--- Stated problem ---
Pick out the lines below that include the string "from".

----

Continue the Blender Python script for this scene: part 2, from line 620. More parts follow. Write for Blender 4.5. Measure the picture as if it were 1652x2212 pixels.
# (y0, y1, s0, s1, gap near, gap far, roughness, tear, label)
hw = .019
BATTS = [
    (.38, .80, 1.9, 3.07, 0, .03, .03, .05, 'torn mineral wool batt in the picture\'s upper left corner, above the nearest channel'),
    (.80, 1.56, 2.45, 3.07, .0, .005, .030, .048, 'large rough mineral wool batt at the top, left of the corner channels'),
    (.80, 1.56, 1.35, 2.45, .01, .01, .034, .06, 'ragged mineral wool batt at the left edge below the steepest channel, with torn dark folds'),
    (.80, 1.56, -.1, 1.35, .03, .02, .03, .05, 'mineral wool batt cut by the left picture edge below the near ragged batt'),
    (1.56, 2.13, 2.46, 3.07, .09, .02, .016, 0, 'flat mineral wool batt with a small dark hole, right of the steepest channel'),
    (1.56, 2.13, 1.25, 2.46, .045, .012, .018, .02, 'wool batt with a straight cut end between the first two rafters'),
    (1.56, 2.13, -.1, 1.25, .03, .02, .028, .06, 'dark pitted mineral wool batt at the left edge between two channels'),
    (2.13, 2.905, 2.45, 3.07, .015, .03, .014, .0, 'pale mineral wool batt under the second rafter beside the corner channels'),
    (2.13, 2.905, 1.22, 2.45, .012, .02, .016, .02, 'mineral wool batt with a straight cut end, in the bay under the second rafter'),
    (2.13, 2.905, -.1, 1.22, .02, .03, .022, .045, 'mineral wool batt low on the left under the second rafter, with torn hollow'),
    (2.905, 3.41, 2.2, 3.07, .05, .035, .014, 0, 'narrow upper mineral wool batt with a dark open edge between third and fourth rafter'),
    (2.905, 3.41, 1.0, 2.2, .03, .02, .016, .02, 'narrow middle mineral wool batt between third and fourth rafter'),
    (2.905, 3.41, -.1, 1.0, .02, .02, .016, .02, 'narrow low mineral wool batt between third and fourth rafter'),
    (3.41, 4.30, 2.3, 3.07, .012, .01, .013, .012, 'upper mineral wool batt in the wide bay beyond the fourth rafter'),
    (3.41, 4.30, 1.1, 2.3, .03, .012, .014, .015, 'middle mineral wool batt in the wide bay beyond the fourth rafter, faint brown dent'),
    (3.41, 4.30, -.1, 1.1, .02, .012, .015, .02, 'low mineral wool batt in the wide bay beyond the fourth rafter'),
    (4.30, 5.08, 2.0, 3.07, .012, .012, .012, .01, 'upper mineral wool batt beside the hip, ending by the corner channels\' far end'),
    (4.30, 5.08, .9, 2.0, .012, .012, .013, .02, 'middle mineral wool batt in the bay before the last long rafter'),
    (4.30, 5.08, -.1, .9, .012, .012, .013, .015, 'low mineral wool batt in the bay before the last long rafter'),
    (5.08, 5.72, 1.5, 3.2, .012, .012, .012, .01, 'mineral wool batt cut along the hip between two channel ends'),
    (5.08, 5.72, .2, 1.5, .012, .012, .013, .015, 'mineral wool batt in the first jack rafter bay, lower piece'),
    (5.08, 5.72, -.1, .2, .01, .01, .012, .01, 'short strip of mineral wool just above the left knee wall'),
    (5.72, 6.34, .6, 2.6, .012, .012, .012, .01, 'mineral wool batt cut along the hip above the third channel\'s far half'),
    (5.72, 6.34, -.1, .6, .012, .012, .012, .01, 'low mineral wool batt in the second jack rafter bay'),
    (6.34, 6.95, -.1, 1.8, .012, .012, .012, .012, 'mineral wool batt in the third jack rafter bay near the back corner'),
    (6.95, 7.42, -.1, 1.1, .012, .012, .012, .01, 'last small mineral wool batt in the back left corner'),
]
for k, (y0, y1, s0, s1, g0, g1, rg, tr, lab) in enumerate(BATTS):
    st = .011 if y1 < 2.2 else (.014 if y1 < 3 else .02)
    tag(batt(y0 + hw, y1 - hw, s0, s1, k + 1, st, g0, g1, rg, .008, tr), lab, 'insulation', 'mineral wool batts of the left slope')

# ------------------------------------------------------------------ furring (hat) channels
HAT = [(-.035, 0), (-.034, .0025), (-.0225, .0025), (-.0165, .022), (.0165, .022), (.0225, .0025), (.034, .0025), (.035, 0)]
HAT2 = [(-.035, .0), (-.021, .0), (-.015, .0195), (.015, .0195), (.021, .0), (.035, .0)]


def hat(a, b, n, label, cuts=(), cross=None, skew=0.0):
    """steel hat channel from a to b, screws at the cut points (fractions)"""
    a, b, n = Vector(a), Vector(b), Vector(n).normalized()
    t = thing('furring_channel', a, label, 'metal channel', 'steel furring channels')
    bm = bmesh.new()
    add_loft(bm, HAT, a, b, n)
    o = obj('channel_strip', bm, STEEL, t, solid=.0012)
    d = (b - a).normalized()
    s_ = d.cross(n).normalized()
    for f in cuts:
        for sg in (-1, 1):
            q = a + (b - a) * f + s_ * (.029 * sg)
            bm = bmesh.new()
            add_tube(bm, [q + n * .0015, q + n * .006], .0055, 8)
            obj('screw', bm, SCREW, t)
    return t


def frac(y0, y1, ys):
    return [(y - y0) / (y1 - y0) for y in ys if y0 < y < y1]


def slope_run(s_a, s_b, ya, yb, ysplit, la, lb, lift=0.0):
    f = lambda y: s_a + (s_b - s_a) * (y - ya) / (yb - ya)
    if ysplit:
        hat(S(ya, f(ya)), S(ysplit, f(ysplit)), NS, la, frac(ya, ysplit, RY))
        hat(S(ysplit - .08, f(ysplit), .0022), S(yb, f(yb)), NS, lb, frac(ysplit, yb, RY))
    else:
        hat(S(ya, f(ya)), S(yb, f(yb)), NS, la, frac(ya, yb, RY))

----

--- Written solution ---
Continue the Blender Python script for this scene: part 2, from line 620. More parts follow. Write for Blender 4.5. Measure the picture as if it were 1652x2212 pixels.
    """steel hat channel from a to b, screws at the cut points (fractions)"""